Eu não ligo para morrer, aliás vou morrer logo. Estamos no centro do insolúvel. Vai piorar muito. Pois os intelectuais não falavam em luta de classes, em "seja marginal seja herói"? Pois eu sou um marginal, sou herói, sou o verdadeiro "parangolé"! Por que vocês não me expõem na Bienal? Puta "instalação" eu sou! Ah! Ah!... Vocês achavam que nós éramos um problema para vocês? Pois eu acho que vocês são um problema para nós.
Quando a polícia matou 111 no Carandiru vocês ficaram "chocados". Quando houve o massacre de Vigário Geral, idem. O que rolou? Nada. Só o horror dos finos. Por que o Exército não vai prender a polícia que é nossa sócia, por que não pega os que nos vendem armas e moram em Ipanema? Nós somos uns moleques, somos uns pobres "aviões" miseráveis. Pra vocês eu sou marginal, para mim eu sou herói. É isso aí. Agora, vou bater uma "fileira" em cima da Uzi e fuiiimmm...!
Agora, doidão, finalmente eu vos trago a peste! A peste vem agora! Se nós matássemos apenas os favelados honestos que dominamos, vocês pouco se lixariam para o lance. Como começa a morrer bacana, começa a tragédia. Pra vocês, tragédia é tragédia burguesa. Pobre não é trágico. O Exército está louco para agir, para justificar sua existência, agora que nós o despertamos de sua ociosidade. Não vão poder mais ficar apenas jogando basquete nos quartéis.
Assim como eles gostam da ação (deve ser duro viver sem guerra e sem ditadura), nós adoramos as armas também que vemos nos filmes de "Rambo" na TV. Aliás, agora estamos todos na TV, entramos de "figurantes do mal" no jornal das oito. Olha lá o "Pé-de-Pato", olha lá o "Alemão", olha lá o "Ué"... Botar tanque na favela é mole; quero ver depois. Vão morar lá?
Eu sou apenas um tira-gosto do que vem por aí, sou apenas um "hors-d'oeuvre" para o grande banquete do mal que virá.
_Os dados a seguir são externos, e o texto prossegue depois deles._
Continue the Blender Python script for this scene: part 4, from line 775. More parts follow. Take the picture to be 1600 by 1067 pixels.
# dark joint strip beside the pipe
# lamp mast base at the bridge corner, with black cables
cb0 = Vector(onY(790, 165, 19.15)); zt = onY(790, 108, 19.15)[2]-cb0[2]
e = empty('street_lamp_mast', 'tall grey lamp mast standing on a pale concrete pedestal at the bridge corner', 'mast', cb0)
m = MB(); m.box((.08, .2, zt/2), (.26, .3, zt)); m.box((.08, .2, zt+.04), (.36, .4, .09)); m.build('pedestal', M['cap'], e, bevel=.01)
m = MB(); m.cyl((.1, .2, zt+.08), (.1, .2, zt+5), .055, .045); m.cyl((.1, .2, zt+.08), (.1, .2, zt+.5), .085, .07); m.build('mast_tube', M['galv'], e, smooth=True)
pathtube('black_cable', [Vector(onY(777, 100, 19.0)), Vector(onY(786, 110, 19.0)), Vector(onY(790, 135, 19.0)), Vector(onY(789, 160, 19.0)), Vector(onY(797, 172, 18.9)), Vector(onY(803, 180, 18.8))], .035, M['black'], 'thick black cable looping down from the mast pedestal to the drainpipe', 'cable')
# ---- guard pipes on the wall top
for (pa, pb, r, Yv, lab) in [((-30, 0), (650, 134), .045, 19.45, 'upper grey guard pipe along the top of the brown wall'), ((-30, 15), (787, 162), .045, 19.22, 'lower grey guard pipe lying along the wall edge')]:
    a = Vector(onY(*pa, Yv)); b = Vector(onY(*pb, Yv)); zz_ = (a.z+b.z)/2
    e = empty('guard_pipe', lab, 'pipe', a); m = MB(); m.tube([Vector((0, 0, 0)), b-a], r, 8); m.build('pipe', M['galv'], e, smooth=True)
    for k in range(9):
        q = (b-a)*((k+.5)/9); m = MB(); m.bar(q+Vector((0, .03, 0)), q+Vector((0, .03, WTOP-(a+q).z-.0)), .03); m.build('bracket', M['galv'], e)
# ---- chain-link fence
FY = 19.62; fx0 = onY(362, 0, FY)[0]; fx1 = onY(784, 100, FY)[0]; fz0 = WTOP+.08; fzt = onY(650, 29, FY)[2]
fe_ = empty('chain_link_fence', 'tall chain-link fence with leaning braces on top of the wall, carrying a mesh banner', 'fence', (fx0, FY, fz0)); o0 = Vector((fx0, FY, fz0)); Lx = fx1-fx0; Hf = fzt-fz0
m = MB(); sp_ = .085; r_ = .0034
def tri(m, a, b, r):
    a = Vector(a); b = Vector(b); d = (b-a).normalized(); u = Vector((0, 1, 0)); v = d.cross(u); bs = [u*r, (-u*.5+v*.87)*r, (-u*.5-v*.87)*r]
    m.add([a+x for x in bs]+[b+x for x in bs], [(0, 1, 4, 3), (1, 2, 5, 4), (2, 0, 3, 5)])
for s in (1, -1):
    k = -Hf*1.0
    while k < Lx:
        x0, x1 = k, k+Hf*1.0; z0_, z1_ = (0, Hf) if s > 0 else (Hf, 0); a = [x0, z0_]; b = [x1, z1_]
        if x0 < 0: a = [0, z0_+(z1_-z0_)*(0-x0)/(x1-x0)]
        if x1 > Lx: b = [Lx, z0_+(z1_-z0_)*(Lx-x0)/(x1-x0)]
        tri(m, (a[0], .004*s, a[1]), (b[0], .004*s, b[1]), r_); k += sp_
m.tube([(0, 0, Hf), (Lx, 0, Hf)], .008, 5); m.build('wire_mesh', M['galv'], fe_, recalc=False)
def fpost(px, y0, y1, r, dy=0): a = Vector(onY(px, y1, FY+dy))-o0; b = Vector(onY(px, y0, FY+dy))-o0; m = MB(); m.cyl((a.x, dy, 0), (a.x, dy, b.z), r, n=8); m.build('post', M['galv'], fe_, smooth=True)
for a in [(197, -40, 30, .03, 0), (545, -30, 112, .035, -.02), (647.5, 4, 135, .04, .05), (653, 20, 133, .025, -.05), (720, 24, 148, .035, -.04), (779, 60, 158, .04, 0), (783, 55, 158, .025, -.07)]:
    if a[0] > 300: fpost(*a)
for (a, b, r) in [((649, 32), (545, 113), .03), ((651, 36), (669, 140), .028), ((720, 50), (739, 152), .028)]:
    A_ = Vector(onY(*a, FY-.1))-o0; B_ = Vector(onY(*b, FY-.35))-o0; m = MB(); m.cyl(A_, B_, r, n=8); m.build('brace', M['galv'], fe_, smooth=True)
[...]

Vai ser a era das coisas insolúveis.
A morte vai atingi-los também como nos atinge há séculos, desde o tempo em que nossos avós carregavam barris de merda para vocês andarem em redes. O Haiti vai ser aqui sim, no Rio. A solução virá sim, um dia, mas depois de muita morte, depois de muita boca cheia de formiga, depois que vocês conhecerem a concreta face do rato, além da vida doce de burocratas e políticos burgueses. Eu sou só o começo.
Depois de muitas tragédias, chegaremos talvez a um período novo. E isso será depois de tentarem nos extirpar pelas bombas, como antes nos extirpavam mentalmente pelo lirismo ou pela angústia. Agora, uma solução rápida, enojada, de nariz tapado (é horrível subir favela) só é possível pelo genocídio. Por que vocês não tentam? Uma bomba em cada favela, são 450 favelas no Rio, e pronto. Morre tudo e o Gomes de Almeida Fernandes poderá urbanizar tudo e vender lotes, como ele fez junto com o Sergio Dourado nos anos 70, acabando com a zona sul. Não é uma uma boa idéia?
Mas uma solução a longo prazo virá, isso eu sei, sou otimista. Depois de todas estas bravatas, heroísmos, demagogia e vexames, a solução virá. Mas para isso vocês vão ter que colocar na equação a incógnita do "insolúvel", como a do "infinito", um "x" misterioso.
A idéia de que há "solução" é antiga. A partir do trágico insolúvel, algo pode acontecer. Mas vocês, bacanas, são difíceis de educar. Estamos tentando educá-los desde Canudos, quando os soldados que voltaram ganharam barracos no primeiro morro da "favela" (ali na Saúde), vocês sabiam? Vocês são difíceis de educar, mas nós chegamos lá. Depois de atravessarmos a idéia do "insolúvel", chegaremos lá. Depois da tragédia, democrática, para todos, chegaremos lá. Eu sou apenas o primeiro pino da bomba que vai explodir. Eu sou o primeiro pino de uma nova consciência para vocês. O Rio é o trailer do Brasil. E eu sou uma vanguarda cultural. Danem-se!